**Exercise brief:** Starting with the first line of the data below, copy each line up to and including the one containing "from mathutils import Vector, Matrix". Pictures stay out.
########################################
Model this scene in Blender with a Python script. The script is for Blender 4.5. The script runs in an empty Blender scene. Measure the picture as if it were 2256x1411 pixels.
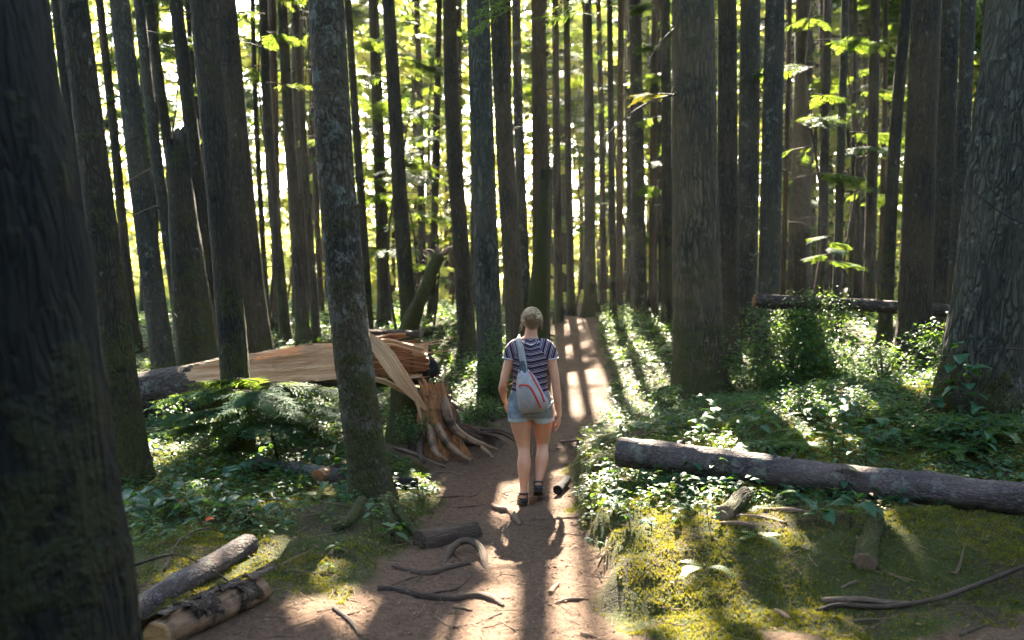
import bpy, math, random
import numpy as np
from mathutils import Vector, Matrix

# ------------------------------------------------------------------ camera, world, sun, exposure
scene = bpy.context.scene
COL = scene.collection
CAM_Z, FPX, PITCH = 1.75, 2200.0, math.atan(65.0 / 2200.0)
cam_data = bpy.data.cameras.new('camera')
cam = bpy.data.objects.new('camera', cam_data)
COL.objects.link(cam)
cam.location = (0, 0, CAM_Z)
cam.rotation_euler = (math.pi / 2 - PITCH, 0, 0)
cam_data.sensor_width = 36.0
cam_data.sensor_fit = 'HORIZONTAL'
cam_data.lens = 36.0 * FPX / 2256.0
cam_data.clip_start = 0.05
cam_data.clip_end = 2000.0
cam_data.dof.use_dof = True
cam_data.dof.focus_distance = 7.9
cam_data.dof.aperture_fstop = 1.8
scene.camera = cam

SUN_EL, SUN_AZ = math.radians(38.0), math.radians(1.5)      # azimuth measured from +Y towards +X
SUN = np.array([math.sin(SUN_AZ) * math.cos(SUN_EL), math.cos(SUN_AZ) * math.cos(SUN_EL), math.sin(SUN_EL)])
world = bpy.data.worlds.new('World')
scene.world = world
world.use_nodes = True
wn, wl = world.node_tree.nodes, world.node_tree.links
wn.clear()
sky = wn.new('ShaderNodeTexSky')
sky.sky_type = 'NISHITA'
sky.sun_disc = False
sky.sun_elevation = SUN_EL
sky.sun_rotation = SUN_AZ
sky.air_density = 1.0
sky.dust_density = 2.5
sky.ozone_density = 1.0
wbg = wn.new('ShaderNodeBackground')
wbg.inputs['Strength'].default_value = 0.075
wout = wn.new('ShaderNodeOutputWorld')
wl.new(sky.outputs[0], wbg.inputs[0])
wl.new(wbg.outputs[0], wout.inputs[0])

sun_data = bpy.data.lights.new('sun', 'SUN')
sun_data.energy = 3.3
sun_data.angle = math.radians(0.5)
sun_data.color = (1.0, 0.88, 0.70)
sun_ob = bpy.data.objects.new('sun', sun_data)
COL.objects.link(sun_ob)
sun_ob.rotation_euler = Vector(SUN).to_track_quat('Z', 'Y').to_euler()
sun_ob.location = (0, 30, 60)

vs = scene.view_settings
scene.display_settings.display_device = 'sRGB'
vs.view_transform = 'Standard'
vs.look = 'None'
vs.exposure = 4.5
vs.gamma = 1.0
vs.use_curve_mapping = False

cy = scene.cycles
scene.render.engine = 'CYCLES'
cy.use_adaptive_sampling = True
cy.adaptive_threshold = 0.02
cy.max_bounces = 7
cy.diffuse_bounces = 4
cy.glossy_bounces = 2
cy.transmission_bounces = 4
cy.volume_bounces = 0
cy.transparent_max_bounces = 6
cy.caustics_reflective = False
cy.caustics_refractive = False
cy.sample_clamp_indirect = 6.0
cy.use_denoising = True
cy.volume_step_rate = 1.0

# ------------------------------------------------------------------ helpers
rng = np.random.default_rng(11)
random.seed(5)


def sstep(a, b, x):
    t = np.clip((x - a) / (b - a + 1e-12), 0, 1)
    return t * t * (3 - 2 * t)


def _hash(ix, iy, iz, s):
    h = (ix * 374761393 + iy * 668265263 + iz * 2147483647 + s * 1274126177) & 0xFFFFFFFF
    h = ((h ^ (h >> 13)) * 1274126177) & 0xFFFFFFFF
    h = (h ^ (h >> 16)) & 0xFFFFFFFF
    return h.astype(np.float64) / 4294967295.0


def vnoise(p, s=0):
    p = np.asarray(p, float)
    i = np.floor(p).astype(np.int64)
    f = p - i
    f = f * f * (3 - 2 * f)
    out = 0
    for dx in (0, 1):
        wx = f[:, 0] if dx else 1 - f[:, 0]
        for dy in (0, 1):
            wy = f[:, 1] if dy else 1 - f[:, 1]
            for dz in (0, 1):
                wz = f[:, 2] if dz else 1 - f[:, 2]
                out = out + wx * wy * wz * _hash(i[:, 0] + dx, i[:, 1] + dy, i[:, 2] + dz, s)
    return out * 2 - 1


def fbm(p, o=4, s=0):
    p = np.asarray(p, float)
    a, r = 1.0, 0
    for k in range(o):
        r = r + a * vnoise(p, s + k)
        p = p * 2.03 + 7.1
        a *= 0.5
    return r


def P(px, py, d):
    """world point seen at photo pixel (px, py) at ground distance d (the Y coordinate)"""
    u, v = (px - 1128.0) / FPX, -(py - 705.5) / FPX
    y = math.cos(PITCH) + v * math.sin(PITCH)
    z = -math.sin(PITCH) + v * math.cos(PITCH)
    t = d / y
    return np.array([u * t, d, CAM_Z + z * t])


def build_mesh(name, V, F, smooth=True, attrs=None):
    """V (n,3); F a list of integer arrays, each (m,k)"""
    if not isinstance(F, (list, tuple)):
        F = [F]
    F = [np.asarray(f, dtype=np.int32) for f in F if len(f)]
    me = bpy.data.meshes.new(name)
    V = np.asarray(V, dtype=np.float32)
    me.vertices.add(len(V))
    me.vertices.foreach_set('co', V.ravel())
    tot = sum(f.size for f in F)
    np_ = sum(len(f) for f in F)
    me.loops.add(tot)
    me.polygons.add(np_)
    me.loops.foreach_set('vertex_index', np.concatenate([f.ravel() for f in F]))
    starts, s = [], 0
    for f in F:
        starts.append(s + np.arange(len(f)) * f.shape[1])
        s += f.size
    me.polygons.foreach_set('loop_start', np.concatenate(starts).astype(np.int32))
    me.polygons.foreach_set('use_smooth', np.full(np_, bool(smooth)))
    me.update(calc_edges=True)
    for k, a in (attrs or {}).items():
        a = np.asarray(a, dtype=np.float32)
        if a.ndim == 2:
            at = me.attributes.new(k, 'FLOAT_VECTOR', 'POINT')
            at.data.foreach_set('vector', a.ravel())
        else:
            at = me.attributes.new(k, 'FLOAT', 'POINT')
            at.data.foreach_set('value', a)
    return me


def link(name, me, mat=None, parent=None, loc=None):
    o = bpy.data.objects.new(name, me)
    if me is not None and mat is not None and len(me.materials) == 0:
        me.materials.append(mat)
    COL.objects.link(o)
    if parent is not None:
        o.parent = parent
    if loc is not None:
        o.location = loc
    return o


def tag(o, label=None, cat=None, group=None, kind=None):
    if label: o['label'] = label
    if cat: o['category'] = cat
    if group: o['group'] = group
    if kind: o['kind'] = kind
    return o


def thing(name, label, cat, loc, group=None):
    o = bpy.data.objects.new(name, None)
    o.empty_display_size = 0.2
    COL.objects.link(o)
    o.location = tuple(float(a) for a in loc)
    return tag(o, label, cat, group)


def smooth_path(pts, n):
    """Catmull-Rom through pts (k, m) sampled at n places"""
    pts = np.asarray(pts, float)
    k = len(pts)
    if k == 2:
        t = np.linspace(0, 1, n)[:, None]
        return pts[0] * (1 - t) + pts[1] * t
    q = np.vstack([2 * pts[0] - pts[1], pts, 2 * pts[-1] - pts[-2]])
    t = np.linspace(0, k - 1 - 1e-9, n)
    i = t.astype(int)
    f = (t - i)[:, None]
    a, b, c, d = q[i], q[i + 1], q[i + 2], q[i + 3]
    return 0.5 * (2 * b + (c - a) * f + (2 * a - 5 * b + 4 * c - d) * f ** 2 + (3 * b - a - 3 * c + d) * f ** 3)


def frames(C):
    T = np.gradient(C, axis=0)
    T /= np.linalg.norm(T, axis=1)[:, None] + 1e-12
    N = np.zeros_like(C)
    ref = np.array([0, 0, 1.0]) if abs(T[0][2]) < 0.8 else np.array([1.0, 0, 0])
    n = ref - T[0] * np.dot(ref, T[0])
    n /= np.linalg.norm(n)
    for i in range(len(C)):
        n = n - T[i] * np.dot(n, T[i])
        n /= np.linalg.norm(n) + 1e-12
        N[i] = n
    return T, N, np.cross(T, N)


def tube_np(C, R, seg=10, amp=0.0, fr=8.0, stretch=0.25, seed=0, caps=True, rfun=None):
    """tube round the centre line C (n,3) with radii R (n,). Returns V, F(list), fl (straightened coordinates)"""
    C = np.asarray(C, float)
    n = len(C)
    R = np.broadcast_to(np.asarray(R, float), (n,))
    T, N, B = frames(C)
    th = np.linspace(0, 2 * math.pi, seg, endpoint=False)
    L = np.concatenate([[0], np.cumsum(np.linalg.norm(np.diff(C, axis=0), axis=1))])
    cs, sn = np.cos(th), np.sin(th)
    RR = np.repeat(R[:, None], seg, 1)
    if rfun is not None:
        RR = rfun(RR, L[:, None] + 0 * th[None], th[None] + 0 * L[:, None])
    if amp:
        q = np.stack([np.repeat(L[:, None], seg, 1) * fr * stretch, RR * cs * fr, RR * sn * fr], -1).reshape(-1, 3)
        RR = RR + (amp * fbm(q, 3, seed)).reshape(n, seg)
    V = C[:, None] + RR[..., None] * (cs[None, :, None] * N[:, None] + sn[None, :, None] * B[:, None])
    fl = np.stack([np.repeat(L[:, None], seg, 1), RR * cs, RR * sn], -1).reshape(-1, 3)
    V = V.reshape(-1, 3)
    i = np.arange(n - 1)[:, None] * seg
    j = np.arange(seg)[None]
    j2 = (j + 1) % seg
    F = [np.stack([i + j, i + j2, i + seg + j2, i + seg + j], -1).reshape(-1, 4)]
    if caps:
        V = np.vstack([V, C[:1], C[-1:]])
        fl = np.vstack([fl, [[0, 0, 0]], [[L[-1], 0, 0]]])
        a, b = n * seg, n * seg + 1
        jj = np.arange(seg)
        k = (jj + 1) % seg
        F.append(np.stack([k, jj, np.full(seg, a)], -1))
        F.append(np.stack([(n - 1) * seg + jj, (n - 1) * seg + k, np.full(seg, b)], -1))
    return V, F, fl


def merge(parts):
    """parts: list of (V, F list, fl)"""
    Vs, Fs, fls, o = [], {}, [], 0
    for V, F, fl in parts:
        Vs.append(V); fls.append(fl)
        for f in F:
            Fs.setdefault(f.shape[1], []).append(np.asarray(f) + o)
        o += len(V)
    return np.vstack(Vs), [np.vstack(f) for f in Fs.values()], np.vstack(fls)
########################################
**Correct response:**
Model this scene in Blender with a Python script. The script is for Blender 4.5. The script runs in an empty Blender scene. Measure the picture as if it were 2256x1411 pixels.
import bpy, math, random
import numpy as np
from mathutils import Vector, Matrix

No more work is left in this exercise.